**YOUR OBJECTIVE**
The lines from the top of the material below through the line containing "co=obj('coping',mesh_from(cp,'coping',COPE),bw); bevel(co,.014)" are to be printed exactly, with pictures omitted.

**COLLECTED MATERIAL**
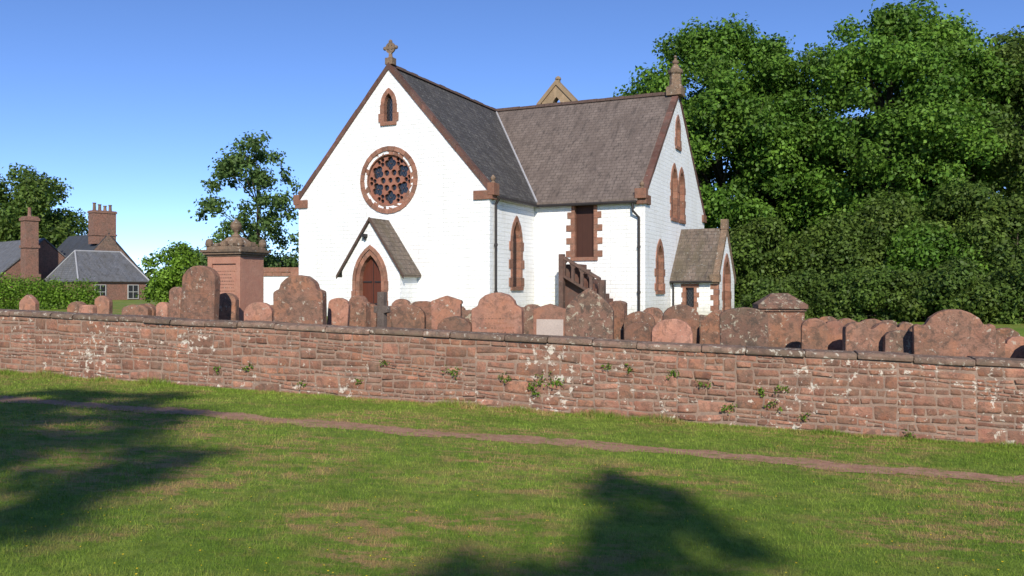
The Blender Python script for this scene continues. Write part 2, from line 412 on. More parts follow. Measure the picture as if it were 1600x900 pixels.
while x0<s1:
    x1=min(s1,x0+random.uniform(.9,2.4)); z=-.06
    while z<1.145:
        h=random.choice([.07,.09,.12,.14,.16,.19,.22])
        if z+h>1.08: h=1.148-z
        x=x0
        while x<x1-.001:
            w=max(.09,h*random.uniform(.8,2.8)); w=min(w,.55)
            if x1-(x+w)<.12: w=x1-x
            if h>.13 and random.random()<.42:
                k=random.uniform(.35,.65); kk=random.uniform(.35,.65)
                if random.random()<.5:
                    addstone(x,x+w,z,z+h*k); addstone(x,x+w*kk,z+h*k,z+h); addstone(x+w*kk,x+w,z+h*k,z+h)
                else:
                    addstone(x,x+w,z+h*k,z+h); addstone(x,x+w*kk,z,z+h*k); addstone(x+w*kk,x+w,z,z+h*k)
            else: addstone(x,x+w,z,z+h)
            x+=w
        z+=h
    x0=x1
obj('stonework',mesh_from(st,'stonework',WALLM,recalc=False,smooth=True),bw)
cp=MB(); x=s0
while x<s1:
    L=random.uniform(.45,1.05); j=random.uniform(-.02,.02); jz=random.uniform(-.014,.016); k2=random.uniform(-.012,.012)
    prof=[(-.04+j,1.15),(-.045+j,1.19+k2),(-.035+j,1.225),(0+j,1.247),(.25,1.262),(.5,1.25),(.56,1.2),(.56,1.15)]
    a=[(x+.004+(.01 if i%2 else 0),y,zz+jz-.0335*x) for i,(y,zz) in enumerate(prof)]; cp.prism(a,(L-.012,random.uniform(-.015,.015),-.0335*(L-.012)),random.uniform(.65,1.2)); x+=L
co=obj('coping',mesh_from(cp,'coping',COPE),bw); bevel(co,.014)

def leafcloud(N,cent,rad,size,seed,squash=1.0,up=.3,tone=(.6,1.4),shell=.55):
    r=np.random.default_rng(seed); K=len(cent); w=rad**2; idx=r.choice(K,N,p=w/w.sum())
    dr=r.normal(size=(N,3)); dr/=np.linalg.norm(dr,axis=1)[:,None]
    rr=rad[idx]*(shell+(1.15-shell)*r.uniform(0,1,N)**.7)
    rr*=1+.26*np.sin(dr[:,0]*7+idx)*np.sin(dr[:,2]*6+idx*2)
    off=dr*rr[:,None]; off[:,2]*=squash; P=cent[idx]+off+r.normal(size=(N,3))*size*.6
    nn=dr*.7+r.normal(size=(N,3))*.55+np.array([0,0,up]); nn/=np.linalg.norm(nn,axis=1)[:,None]
    tt=np.cross(nn,r.normal(size=(N,3))); tt/=np.linalg.norm(tt,axis=1)[:,None]; bb=np.cross(nn,tt)
    s=size*r.uniform(.6,1.35,N)[:,None]
    V=np.stack([P-tt*s*.5,P+bb*s*.36-tt*s*.05+nn*s*.08,P+tt*s*.55,P-bb*s*.36-tt*s*.05+nn*s*.08],1).reshape(-1,3)
    cl=r.uniform(.8,1.2,K)[idx]
    return V,r.uniform(tone[0],tone[1],N)*cl
def wallY(px): r=(px-800)/F; return 14.2/(1+.265*r)
for i,(px,py,r) in enumerate([(706,580,9),(790,592,9),(820,598,12),(848,590,16),(870,596,9),(1048,582,10),(1100,600,8),(1140,632,11),(1185,612,7),(1210,632,10),(1222,608,9),(388,572,7),(337,577,6),(948,572,5),(978,574,7),(832,612,8),(600,565,5),(1255,650,7),(470,600,4),(1420,680,8),(560,595,4)]):
    Yw=wallY(px)-.04; X0=PX(px,Yw); Z0=PZ(py,Yw); R=r/F*Yw
    k=5; c=np.array([[random.uniform(-1,1)*R*1.1,random.uniform(-.4,0)*R,random.uniform(-.9,.5)*R*.7] for _ in range(k)])
    V,t=leafcloud(int(14+r*5),c,np.full(k,R*.45),.036,100+i,shell=.1,tone=(.5,1.1))
    me=quick_mesh('wall_fern',V,np.arange(len(V)),4,t,HEDGEM)
    obj('wall_fern',me,loc=(X0,Yw,Z0),label='small green fern tuft rooted in sandstone wall joints',category='fern',group='ferns growing in the boundary wall')

# ------------------------------------------------------------------ church
ZB=.55
A=(-.795,30.0); CA=math.radians(-25)
ch=empty('church',(A[0],A[1],ZB),CA,label='white painted stone church with slate roofs and red sandstone dressings',category='church')
ze=5.15; zr=9.95; UL=-8.46; UC=-4.23; NV0=4.0; NV1=14.2; VC=9.1; UR=4.52
def part(name,mb,mat,parent=ch,smooth=False,**k): return obj(name,mesh_from(mb,name,mat,ZB,smooth),parent,**k)
fr_front=frame((UC,0),(1,0),(0,-1))
fr_side=frame((0,0),(0,1),(1,0))
fr_nave=frame((0,NV0),(1,0),(0,-1))
fr_gab=frame((UR,NV0),(0,1),(1,0))
w1=MB(); w1.prism([(UL,0,0),(0,0,0),(0,0,ze),(UC,0,zr),(UL,0,ze)],(0,9.0,0))
w2=MB(); w2.prism([(UR,NV0,0),(UR,NV1,0),(UR,NV1,ze),(UR,VC,zr),(UR,NV0,ze)],(-12.8,0,0))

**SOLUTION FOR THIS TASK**
The Blender Python script for this scene continues. Write part 2, from line 412 on. More parts follow. Measure the picture as if it were 1600x900 pixels.
while x0<s1:
    x1=min(s1,x0+random.uniform(.9,2.4)); z=-.06
    while z<1.145:
        h=random.choice([.07,.09,.12,.14,.16,.19,.22])
        if z+h>1.08: h=1.148-z
        x=x0
        while x<x1-.001:
            w=max(.09,h*random.uniform(.8,2.8)); w=min(w,.55)
            if x1-(x+w)<.12: w=x1-x
            if h>.13 and random.random()<.42:
                k=random.uniform(.35,.65); kk=random.uniform(.35,.65)
                if random.random()<.5:
                    addstone(x,x+w,z,z+h*k); addstone(x,x+w*kk,z+h*k,z+h); addstone(x+w*kk,x+w,z+h*k,z+h)
                else:
                    addstone(x,x+w,z+h*k,z+h); addstone(x,x+w*kk,z,z+h*k); addstone(x+w*kk,x+w,z,z+h*k)
            else: addstone(x,x+w,z,z+h)
            x+=w
        z+=h
    x0=x1
obj('stonework',mesh_from(st,'stonework',WALLM,recalc=False,smooth=True),bw)
cp=MB(); x=s0
while x<s1:
    L=random.uniform(.45,1.05); j=random.uniform(-.02,.02); jz=random.uniform(-.014,.016); k2=random.uniform(-.012,.012)
    prof=[(-.04+j,1.15),(-.045+j,1.19+k2),(-.035+j,1.225),(0+j,1.247),(.25,1.262),(.5,1.25),(.56,1.2),(.56,1.15)]
    a=[(x+.004+(.01 if i%2 else 0),y,zz+jz-.0335*x) for i,(y,zz) in enumerate(prof)]; cp.prism(a,(L-.012,random.uniform(-.015,.015),-.0335*(L-.012)),random.uniform(.65,1.2)); x+=L
co=obj('coping',mesh_from(cp,'coping',COPE),bw); bevel(co,.014)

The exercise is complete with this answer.